Provided material —

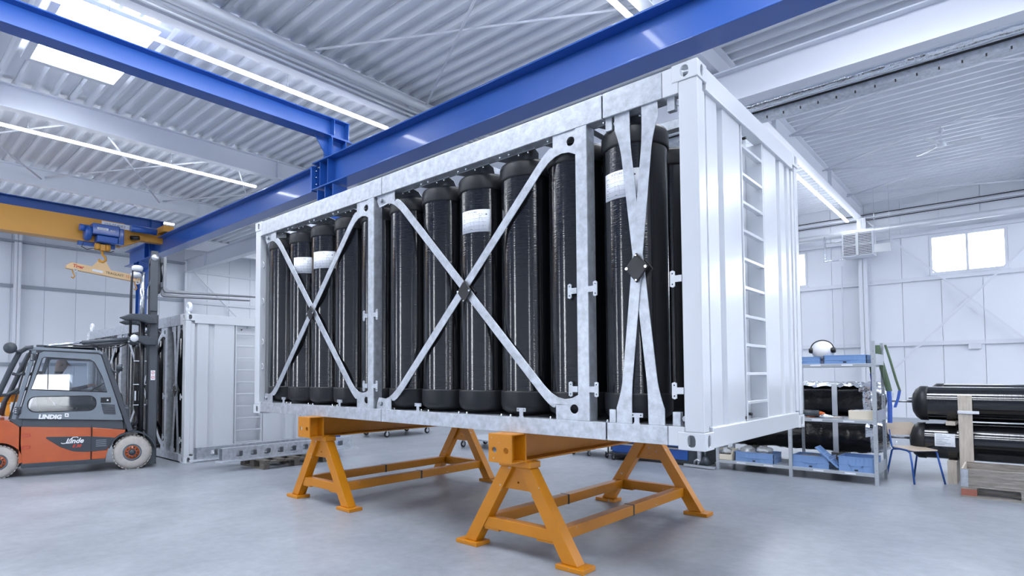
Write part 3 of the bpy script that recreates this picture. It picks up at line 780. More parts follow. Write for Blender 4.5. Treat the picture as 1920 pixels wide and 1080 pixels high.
# ------------------------------------------------------------------ orange trestles
def make_trestle():
    t = thing('trestle', '', 'trestle', (0,0,0))
    # local: x across, y along beam (front end y=-.15), z from floor
    mb = MB(); ibeam(mb, (0,.02,.905), (0,2.60,.905), .235, .22, .016, .012); mb.build('beam', 'orange', t, bevel=.003)
    for y in (-.15, 2.75):
        MB().prism([[(-.12,.79),(.12,.79),(.12,1.023),(-.12,1.023)], circ(-.06,.89,.024,16), circ(.065,.89,.024,16)], XZ, y-.008, y+.008).build('end_plate', 'orange', t, bevel=.003)
        s = 1 if y < 0 else -1
        a, b = sorted((y+s*.008, y+s*.17))
        MB().box((-.12,a,.79),(.12,b,.80)).box((-.12,a,1.013),(.12,b,1.023)).box((-.01,a,.80),(.01,b,1.013)).build('end_box', 'orange', t, bevel=.002)
        a, b = sorted((y+s*.17, y+s*.185)); MB().box((-.125,a,.785),(.125,b,1.025)).build('stiffener_plate', 'orange', t, bevel=.002)
    for y in (.10, 2.50):
        MB().box((-.165, y-.075, .735), (.165, y+.075, .79)).build('saddle', 'orange', t, bevel=.008)
        for s in (-1, 1):
            MB().prism([(s*.03,.735),(s*.155,.735),(s*.59,.036),(s*.455,.036)] , XZ, y-.055, y+.055).build('leg', 'orange', t, bevel=.008)
            MB().box((min(s*.41,s*.66), y-.09, 0), (max(s*.41,s*.66), y+.09, .036)).build('foot_plate', 'orange', t, bevel=.004)
        MB().prism([[(-.045,.73),(.045,.73),(.145,.54),(-.145,.54)], circ(0,.60,.010,8)], XZ, y-.018, y+.018).build('gusset_plate', 'orange', t)
        MB().box((-.42, y-.045, .18), (.42, y+.045, .275)).build('cross_bar', 'orange', t, bevel=.006)
        MB().box((-.36, y-.04, .165), (-.20, y+.04, .18)).box((.20, y-.04, .165), (.36, y+.04, .18)).build('cross_bar_lip', 'orange', t)
    for s in (-1, 1):
        MB().box((s*.36-.045, .145, .18), (s*.36+.045, 2.455, .275)).build('long_bar', 'orange', t, bevel=.006)
        MB().box((s*.36-.047, 1.30, .178), (s*.36+.047, 1.325, .277)).build('black_band', 'black', t)
    return t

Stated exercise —
Return the listing above in full and without alteration, excluding its pictures.

The answer —
Write part 3 of the bpy script that recreates this picture. It picks up at line 780. More parts follow. Write for Blender 4.5. Treat the picture as 1920 pixels wide and 1080 pixels high.
# ------------------------------------------------------------------ orange trestles
def make_trestle():
    t = thing('trestle', '', 'trestle', (0,0,0))
    # local: x across, y along beam (front end y=-.15), z from floor
    mb = MB(); ibeam(mb, (0,.02,.905), (0,2.60,.905), .235, .22, .016, .012); mb.build('beam', 'orange', t, bevel=.003)
    for y in (-.15, 2.75):
        MB().prism([[(-.12,.79),(.12,.79),(.12,1.023),(-.12,1.023)], circ(-.06,.89,.024,16), circ(.065,.89,.024,16)], XZ, y-.008, y+.008).build('end_plate', 'orange', t, bevel=.003)
        s = 1 if y < 0 else -1
        a, b = sorted((y+s*.008, y+s*.17))
        MB().box((-.12,a,.79),(.12,b,.80)).box((-.12,a,1.013),(.12,b,1.023)).box((-.01,a,.80),(.01,b,1.013)).build('end_box', 'orange', t, bevel=.002)
        a, b = sorted((y+s*.17, y+s*.185)); MB().box((-.125,a,.785),(.125,b,1.025)).build('stiffener_plate', 'orange', t, bevel=.002)
    for y in (.10, 2.50):
        MB().box((-.165, y-.075, .735), (.165, y+.075, .79)).build('saddle', 'orange', t, bevel=.008)
        for s in (-1, 1):
            MB().prism([(s*.03,.735),(s*.155,.735),(s*.59,.036),(s*.455,.036)] , XZ, y-.055, y+.055).build('leg', 'orange', t, bevel=.008)
            MB().box((min(s*.41,s*.66), y-.09, 0), (max(s*.41,s*.66), y+.09, .036)).build('foot_plate', 'orange', t, bevel=.004)
        MB().prism([[(-.045,.73),(.045,.73),(.145,.54),(-.145,.54)], circ(0,.60,.010,8)], XZ, y-.018, y+.018).build('gusset_plate', 'orange', t)
        MB().box((-.42, y-.045, .18), (.42, y+.045, .275)).build('cross_bar', 'orange', t, bevel=.006)
        MB().box((-.36, y-.04, .165), (-.20, y+.04, .18)).box((.20, y-.04, .165), (.36, y+.04, .18)).build('cross_bar_lip', 'orange', t)
    for s in (-1, 1):
        MB().box((s*.36-.045, .145, .18), (s*.36+.045, 2.455, .275)).build('long_bar', 'orange', t, bevel=.006)
        MB().box((s*.36-.047, 1.30, .178), (s*.36+.047, 1.325, .277)).build('black_band', 'black', t)
    return t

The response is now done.